Problem → Print, word for word, the opening line of the data below and every line after it through the line that contains "tag(peb, 'mixed rounded", but not the pictures.

Source excerpt →
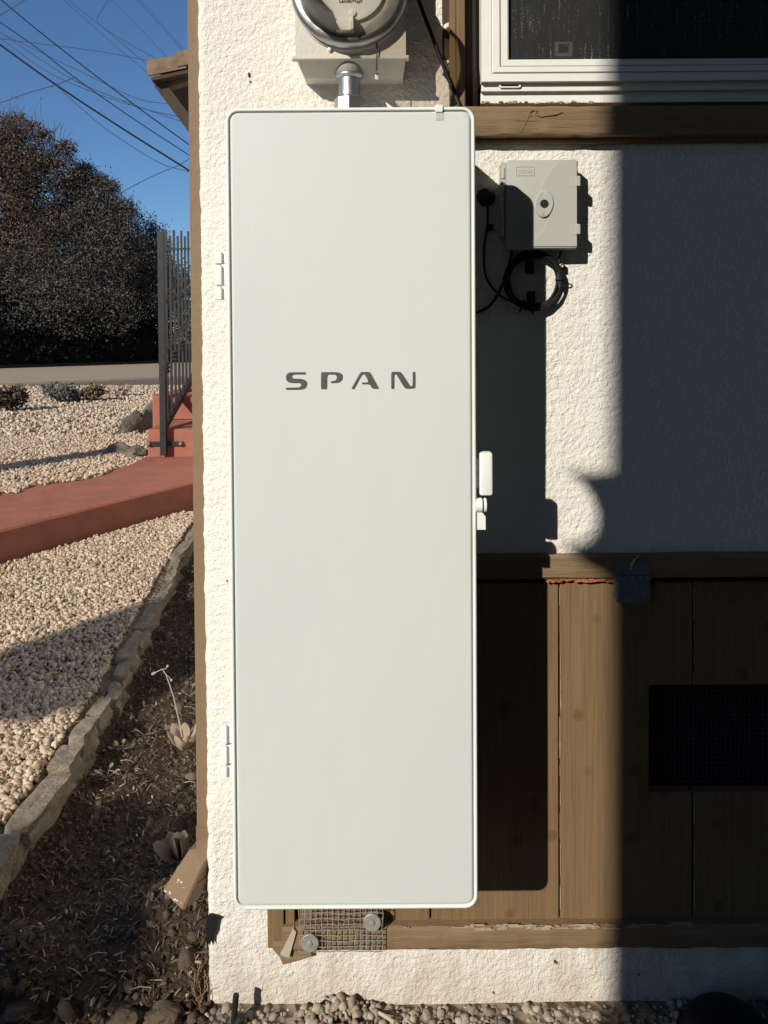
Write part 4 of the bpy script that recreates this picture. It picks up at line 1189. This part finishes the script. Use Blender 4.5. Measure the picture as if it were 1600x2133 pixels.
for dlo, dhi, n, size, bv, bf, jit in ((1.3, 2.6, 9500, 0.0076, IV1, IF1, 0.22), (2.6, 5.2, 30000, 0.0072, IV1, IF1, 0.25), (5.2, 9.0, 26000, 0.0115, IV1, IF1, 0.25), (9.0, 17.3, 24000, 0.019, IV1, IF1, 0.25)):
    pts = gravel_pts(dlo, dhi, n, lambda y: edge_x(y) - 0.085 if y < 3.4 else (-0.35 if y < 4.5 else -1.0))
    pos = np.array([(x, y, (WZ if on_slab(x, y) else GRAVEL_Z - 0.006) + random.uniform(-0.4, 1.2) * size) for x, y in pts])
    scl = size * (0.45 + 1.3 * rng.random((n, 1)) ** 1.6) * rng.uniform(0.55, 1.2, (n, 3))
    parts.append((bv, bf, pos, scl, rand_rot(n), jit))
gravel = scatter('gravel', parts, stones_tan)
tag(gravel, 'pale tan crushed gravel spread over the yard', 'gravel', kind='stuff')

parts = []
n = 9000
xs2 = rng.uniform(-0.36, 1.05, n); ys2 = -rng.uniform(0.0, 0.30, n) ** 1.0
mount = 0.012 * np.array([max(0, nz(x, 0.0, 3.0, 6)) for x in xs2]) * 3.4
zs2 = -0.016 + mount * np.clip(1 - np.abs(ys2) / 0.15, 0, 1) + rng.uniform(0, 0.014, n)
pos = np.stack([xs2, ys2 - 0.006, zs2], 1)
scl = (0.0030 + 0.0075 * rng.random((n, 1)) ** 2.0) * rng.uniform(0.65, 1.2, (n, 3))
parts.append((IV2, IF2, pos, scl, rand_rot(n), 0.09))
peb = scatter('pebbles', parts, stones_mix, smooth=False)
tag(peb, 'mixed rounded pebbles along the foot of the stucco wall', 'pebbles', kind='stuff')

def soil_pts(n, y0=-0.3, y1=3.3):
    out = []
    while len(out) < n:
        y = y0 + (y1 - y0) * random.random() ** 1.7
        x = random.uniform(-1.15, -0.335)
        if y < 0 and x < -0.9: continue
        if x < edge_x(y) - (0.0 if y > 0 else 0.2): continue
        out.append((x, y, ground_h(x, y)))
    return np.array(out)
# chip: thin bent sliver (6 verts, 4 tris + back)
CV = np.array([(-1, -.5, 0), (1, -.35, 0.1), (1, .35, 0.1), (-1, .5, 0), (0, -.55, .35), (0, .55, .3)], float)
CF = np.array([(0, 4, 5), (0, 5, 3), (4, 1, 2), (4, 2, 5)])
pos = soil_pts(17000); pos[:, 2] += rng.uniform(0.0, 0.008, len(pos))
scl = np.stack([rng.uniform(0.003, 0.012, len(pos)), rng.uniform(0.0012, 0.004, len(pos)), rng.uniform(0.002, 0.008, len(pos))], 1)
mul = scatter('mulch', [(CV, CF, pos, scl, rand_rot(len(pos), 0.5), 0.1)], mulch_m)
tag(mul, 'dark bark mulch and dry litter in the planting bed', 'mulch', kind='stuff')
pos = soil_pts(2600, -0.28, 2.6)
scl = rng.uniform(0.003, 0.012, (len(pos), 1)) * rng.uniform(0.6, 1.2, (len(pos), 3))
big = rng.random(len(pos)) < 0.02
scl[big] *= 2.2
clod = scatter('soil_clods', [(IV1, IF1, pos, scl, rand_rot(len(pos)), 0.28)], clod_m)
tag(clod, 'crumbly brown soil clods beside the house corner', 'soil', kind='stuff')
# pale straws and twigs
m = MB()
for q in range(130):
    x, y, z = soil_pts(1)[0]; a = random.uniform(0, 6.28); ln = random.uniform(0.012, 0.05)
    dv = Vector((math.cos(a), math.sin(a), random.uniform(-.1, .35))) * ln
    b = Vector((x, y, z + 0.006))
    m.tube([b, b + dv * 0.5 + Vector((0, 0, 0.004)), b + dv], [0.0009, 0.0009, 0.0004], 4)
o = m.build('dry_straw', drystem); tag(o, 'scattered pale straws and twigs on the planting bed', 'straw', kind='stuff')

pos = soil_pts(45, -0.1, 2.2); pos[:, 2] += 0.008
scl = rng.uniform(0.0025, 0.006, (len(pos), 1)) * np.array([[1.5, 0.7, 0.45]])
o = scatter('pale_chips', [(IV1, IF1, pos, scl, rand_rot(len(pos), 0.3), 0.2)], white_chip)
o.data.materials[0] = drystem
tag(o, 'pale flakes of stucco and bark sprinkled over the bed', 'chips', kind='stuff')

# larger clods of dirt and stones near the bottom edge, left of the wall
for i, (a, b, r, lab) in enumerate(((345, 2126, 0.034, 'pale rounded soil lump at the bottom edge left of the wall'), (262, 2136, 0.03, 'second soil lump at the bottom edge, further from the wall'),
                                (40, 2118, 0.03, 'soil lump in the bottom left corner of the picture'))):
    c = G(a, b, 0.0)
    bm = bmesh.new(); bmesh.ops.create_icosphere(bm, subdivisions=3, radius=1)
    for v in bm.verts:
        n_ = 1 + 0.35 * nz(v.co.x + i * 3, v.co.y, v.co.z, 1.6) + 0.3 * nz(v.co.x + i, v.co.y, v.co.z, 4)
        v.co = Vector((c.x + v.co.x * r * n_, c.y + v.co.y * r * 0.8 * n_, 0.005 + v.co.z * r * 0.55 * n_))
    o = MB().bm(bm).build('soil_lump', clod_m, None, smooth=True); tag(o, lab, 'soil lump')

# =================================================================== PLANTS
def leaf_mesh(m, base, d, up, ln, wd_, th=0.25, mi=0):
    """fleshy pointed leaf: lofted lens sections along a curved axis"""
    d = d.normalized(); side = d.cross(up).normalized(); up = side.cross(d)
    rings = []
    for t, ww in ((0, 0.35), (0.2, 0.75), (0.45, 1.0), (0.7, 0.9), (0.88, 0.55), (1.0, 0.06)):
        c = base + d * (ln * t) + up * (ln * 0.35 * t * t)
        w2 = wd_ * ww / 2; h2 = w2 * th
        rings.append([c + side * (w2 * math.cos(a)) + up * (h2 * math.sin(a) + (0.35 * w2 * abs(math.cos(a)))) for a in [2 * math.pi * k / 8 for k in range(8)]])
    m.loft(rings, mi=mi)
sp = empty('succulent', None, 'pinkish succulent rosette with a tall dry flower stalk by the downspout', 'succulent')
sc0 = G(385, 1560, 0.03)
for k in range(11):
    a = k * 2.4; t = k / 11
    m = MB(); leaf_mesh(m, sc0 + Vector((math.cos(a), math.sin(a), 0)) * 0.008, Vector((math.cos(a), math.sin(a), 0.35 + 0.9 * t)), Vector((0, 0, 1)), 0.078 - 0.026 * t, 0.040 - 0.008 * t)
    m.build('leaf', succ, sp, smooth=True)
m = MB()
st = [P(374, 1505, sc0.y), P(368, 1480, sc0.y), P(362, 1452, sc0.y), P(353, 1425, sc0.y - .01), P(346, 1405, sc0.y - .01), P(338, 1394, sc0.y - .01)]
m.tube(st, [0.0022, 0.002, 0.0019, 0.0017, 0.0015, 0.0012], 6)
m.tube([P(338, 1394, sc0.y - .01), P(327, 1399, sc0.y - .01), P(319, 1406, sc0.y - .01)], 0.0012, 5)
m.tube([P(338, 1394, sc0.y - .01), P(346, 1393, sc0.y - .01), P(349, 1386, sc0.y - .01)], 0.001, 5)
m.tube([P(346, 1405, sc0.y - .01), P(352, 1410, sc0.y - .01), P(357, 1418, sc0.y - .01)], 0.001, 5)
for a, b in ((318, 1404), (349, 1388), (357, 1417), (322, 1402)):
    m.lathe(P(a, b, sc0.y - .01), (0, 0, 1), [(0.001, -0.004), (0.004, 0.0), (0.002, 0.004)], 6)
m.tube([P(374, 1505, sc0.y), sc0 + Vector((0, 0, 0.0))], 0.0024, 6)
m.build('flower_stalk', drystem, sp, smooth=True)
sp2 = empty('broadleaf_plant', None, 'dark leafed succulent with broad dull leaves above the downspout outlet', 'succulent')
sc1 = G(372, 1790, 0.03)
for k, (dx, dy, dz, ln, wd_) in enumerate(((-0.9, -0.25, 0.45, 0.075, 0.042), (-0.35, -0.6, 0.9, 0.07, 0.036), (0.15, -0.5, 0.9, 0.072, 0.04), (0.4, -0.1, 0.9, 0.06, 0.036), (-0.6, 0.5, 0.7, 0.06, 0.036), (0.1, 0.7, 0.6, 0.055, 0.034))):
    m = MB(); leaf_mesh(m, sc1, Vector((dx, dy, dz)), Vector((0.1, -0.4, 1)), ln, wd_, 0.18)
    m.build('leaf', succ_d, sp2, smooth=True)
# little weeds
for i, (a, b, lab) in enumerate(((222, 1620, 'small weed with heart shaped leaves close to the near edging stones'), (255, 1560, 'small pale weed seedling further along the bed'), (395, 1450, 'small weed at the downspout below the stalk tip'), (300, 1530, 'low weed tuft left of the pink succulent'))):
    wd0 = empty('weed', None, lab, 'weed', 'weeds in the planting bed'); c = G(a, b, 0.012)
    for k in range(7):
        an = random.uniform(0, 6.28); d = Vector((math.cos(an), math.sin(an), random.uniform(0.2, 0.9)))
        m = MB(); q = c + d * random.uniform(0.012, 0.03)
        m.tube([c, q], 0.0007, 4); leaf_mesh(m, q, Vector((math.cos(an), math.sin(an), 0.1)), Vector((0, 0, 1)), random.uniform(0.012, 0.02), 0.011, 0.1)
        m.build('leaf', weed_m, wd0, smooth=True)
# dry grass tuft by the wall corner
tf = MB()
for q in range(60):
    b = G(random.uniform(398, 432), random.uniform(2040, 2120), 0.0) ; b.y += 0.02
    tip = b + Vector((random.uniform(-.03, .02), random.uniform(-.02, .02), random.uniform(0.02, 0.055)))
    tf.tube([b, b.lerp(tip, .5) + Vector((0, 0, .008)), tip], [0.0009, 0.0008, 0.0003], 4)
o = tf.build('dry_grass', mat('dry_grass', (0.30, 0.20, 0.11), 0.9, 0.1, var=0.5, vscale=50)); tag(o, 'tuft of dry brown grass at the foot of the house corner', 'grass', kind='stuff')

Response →
Write part 4 of the bpy script that recreates this picture. It picks up at line 1189. This part finishes the script. Use Blender 4.5. Measure the picture as if it were 1600x2133 pixels.
for dlo, dhi, n, size, bv, bf, jit in ((1.3, 2.6, 9500, 0.0076, IV1, IF1, 0.22), (2.6, 5.2, 30000, 0.0072, IV1, IF1, 0.25), (5.2, 9.0, 26000, 0.0115, IV1, IF1, 0.25), (9.0, 17.3, 24000, 0.019, IV1, IF1, 0.25)):
    pts = gravel_pts(dlo, dhi, n, lambda y: edge_x(y) - 0.085 if y < 3.4 else (-0.35 if y < 4.5 else -1.0))
    pos = np.array([(x, y, (WZ if on_slab(x, y) else GRAVEL_Z - 0.006) + random.uniform(-0.4, 1.2) * size) for x, y in pts])
    scl = size * (0.45 + 1.3 * rng.random((n, 1)) ** 1.6) * rng.uniform(0.55, 1.2, (n, 3))
    parts.append((bv, bf, pos, scl, rand_rot(n), jit))
gravel = scatter('gravel', parts, stones_tan)
tag(gravel, 'pale tan crushed gravel spread over the yard', 'gravel', kind='stuff')

parts = []
n = 9000
xs2 = rng.uniform(-0.36, 1.05, n); ys2 = -rng.uniform(0.0, 0.30, n) ** 1.0
mount = 0.012 * np.array([max(0, nz(x, 0.0, 3.0, 6)) for x in xs2]) * 3.4
zs2 = -0.016 + mount * np.clip(1 - np.abs(ys2) / 0.15, 0, 1) + rng.uniform(0, 0.014, n)
pos = np.stack([xs2, ys2 - 0.006, zs2], 1)
scl = (0.0030 + 0.0075 * rng.random((n, 1)) ** 2.0) * rng.uniform(0.65, 1.2, (n, 3))
parts.append((IV2, IF2, pos, scl, rand_rot(n), 0.09))
peb = scatter('pebbles', parts, stones_mix, smooth=False)
tag(peb, 'mixed rounded pebbles along the foot of the stucco wall', 'pebbles', kind='stuff')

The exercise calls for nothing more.